*** RECORDED INFORMATION ***

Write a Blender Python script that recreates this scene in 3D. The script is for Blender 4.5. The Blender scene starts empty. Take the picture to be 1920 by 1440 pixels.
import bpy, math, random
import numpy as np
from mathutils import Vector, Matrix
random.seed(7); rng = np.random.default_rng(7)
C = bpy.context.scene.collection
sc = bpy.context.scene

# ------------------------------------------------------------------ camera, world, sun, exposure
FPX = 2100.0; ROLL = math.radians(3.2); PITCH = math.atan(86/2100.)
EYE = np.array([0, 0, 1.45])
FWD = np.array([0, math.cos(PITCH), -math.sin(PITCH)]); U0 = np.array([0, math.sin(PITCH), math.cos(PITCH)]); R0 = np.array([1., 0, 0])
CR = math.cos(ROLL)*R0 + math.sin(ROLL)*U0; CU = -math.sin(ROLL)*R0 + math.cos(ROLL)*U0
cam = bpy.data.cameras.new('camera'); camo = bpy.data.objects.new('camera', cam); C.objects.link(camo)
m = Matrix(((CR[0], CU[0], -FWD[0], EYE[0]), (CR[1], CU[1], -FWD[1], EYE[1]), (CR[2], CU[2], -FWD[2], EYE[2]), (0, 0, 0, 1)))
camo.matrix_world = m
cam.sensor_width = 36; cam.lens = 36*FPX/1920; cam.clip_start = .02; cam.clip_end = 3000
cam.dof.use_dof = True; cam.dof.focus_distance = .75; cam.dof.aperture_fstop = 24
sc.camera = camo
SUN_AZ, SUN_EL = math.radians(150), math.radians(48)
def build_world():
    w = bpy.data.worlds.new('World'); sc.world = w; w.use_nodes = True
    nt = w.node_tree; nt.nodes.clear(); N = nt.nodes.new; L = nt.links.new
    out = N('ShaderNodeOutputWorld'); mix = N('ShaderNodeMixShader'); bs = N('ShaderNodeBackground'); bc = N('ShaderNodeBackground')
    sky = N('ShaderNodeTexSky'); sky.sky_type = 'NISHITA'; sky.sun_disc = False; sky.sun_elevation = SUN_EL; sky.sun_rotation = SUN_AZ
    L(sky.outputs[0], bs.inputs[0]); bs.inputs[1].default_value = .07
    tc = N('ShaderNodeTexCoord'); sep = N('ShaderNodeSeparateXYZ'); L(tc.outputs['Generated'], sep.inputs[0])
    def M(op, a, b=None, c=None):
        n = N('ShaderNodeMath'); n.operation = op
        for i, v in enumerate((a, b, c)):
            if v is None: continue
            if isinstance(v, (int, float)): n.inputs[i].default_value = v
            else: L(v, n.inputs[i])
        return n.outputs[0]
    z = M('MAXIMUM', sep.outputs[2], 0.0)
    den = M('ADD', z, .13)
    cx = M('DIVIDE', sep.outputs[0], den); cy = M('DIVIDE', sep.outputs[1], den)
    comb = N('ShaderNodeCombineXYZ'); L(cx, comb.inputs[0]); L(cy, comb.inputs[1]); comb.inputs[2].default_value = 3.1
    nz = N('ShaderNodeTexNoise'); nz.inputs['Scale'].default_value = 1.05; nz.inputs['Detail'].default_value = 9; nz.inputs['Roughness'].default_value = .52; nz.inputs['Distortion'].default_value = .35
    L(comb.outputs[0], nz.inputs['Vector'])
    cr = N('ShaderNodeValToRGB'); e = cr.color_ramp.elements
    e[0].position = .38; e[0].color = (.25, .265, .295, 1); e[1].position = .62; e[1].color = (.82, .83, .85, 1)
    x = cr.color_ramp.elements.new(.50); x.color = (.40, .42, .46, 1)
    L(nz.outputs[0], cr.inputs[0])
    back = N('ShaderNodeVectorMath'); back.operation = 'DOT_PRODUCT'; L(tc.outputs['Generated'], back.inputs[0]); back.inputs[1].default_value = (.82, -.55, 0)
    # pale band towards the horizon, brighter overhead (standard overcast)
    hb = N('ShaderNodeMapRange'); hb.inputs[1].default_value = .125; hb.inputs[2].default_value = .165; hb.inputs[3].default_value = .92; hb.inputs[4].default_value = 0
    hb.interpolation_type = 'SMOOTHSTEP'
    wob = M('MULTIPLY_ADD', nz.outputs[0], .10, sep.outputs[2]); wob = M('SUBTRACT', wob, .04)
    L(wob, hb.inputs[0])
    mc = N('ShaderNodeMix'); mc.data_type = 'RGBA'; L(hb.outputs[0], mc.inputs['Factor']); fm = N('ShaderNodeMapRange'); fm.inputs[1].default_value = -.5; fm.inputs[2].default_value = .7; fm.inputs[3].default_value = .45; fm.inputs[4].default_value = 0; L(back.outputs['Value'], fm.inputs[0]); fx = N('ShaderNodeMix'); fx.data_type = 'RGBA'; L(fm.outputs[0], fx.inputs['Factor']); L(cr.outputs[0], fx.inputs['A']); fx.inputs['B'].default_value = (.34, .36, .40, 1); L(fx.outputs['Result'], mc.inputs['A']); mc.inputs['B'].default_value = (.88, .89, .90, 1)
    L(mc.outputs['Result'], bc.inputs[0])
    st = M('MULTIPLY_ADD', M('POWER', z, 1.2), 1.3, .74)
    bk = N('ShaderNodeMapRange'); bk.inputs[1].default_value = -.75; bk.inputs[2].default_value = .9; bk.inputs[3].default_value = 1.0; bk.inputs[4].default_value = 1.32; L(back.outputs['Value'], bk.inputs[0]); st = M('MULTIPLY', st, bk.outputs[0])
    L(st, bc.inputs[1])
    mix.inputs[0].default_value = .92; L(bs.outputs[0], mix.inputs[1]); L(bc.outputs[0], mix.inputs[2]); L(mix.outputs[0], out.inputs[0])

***

WHAT TO DO: Each line from the start of the listing above through the line containing "sc = bpy.context.scene" should be copied exactly, please, with no other lines added.

SOLUTION TO THIS PROBLEM:
Write a Blender Python script that recreates this scene in 3D. The script is for Blender 4.5. The Blender scene starts empty. Take the picture to be 1920 by 1440 pixels.
import bpy, math, random
import numpy as np
from mathutils import Vector, Matrix
random.seed(7); rng = np.random.default_rng(7)
C = bpy.context.scene.collection
sc = bpy.context.scene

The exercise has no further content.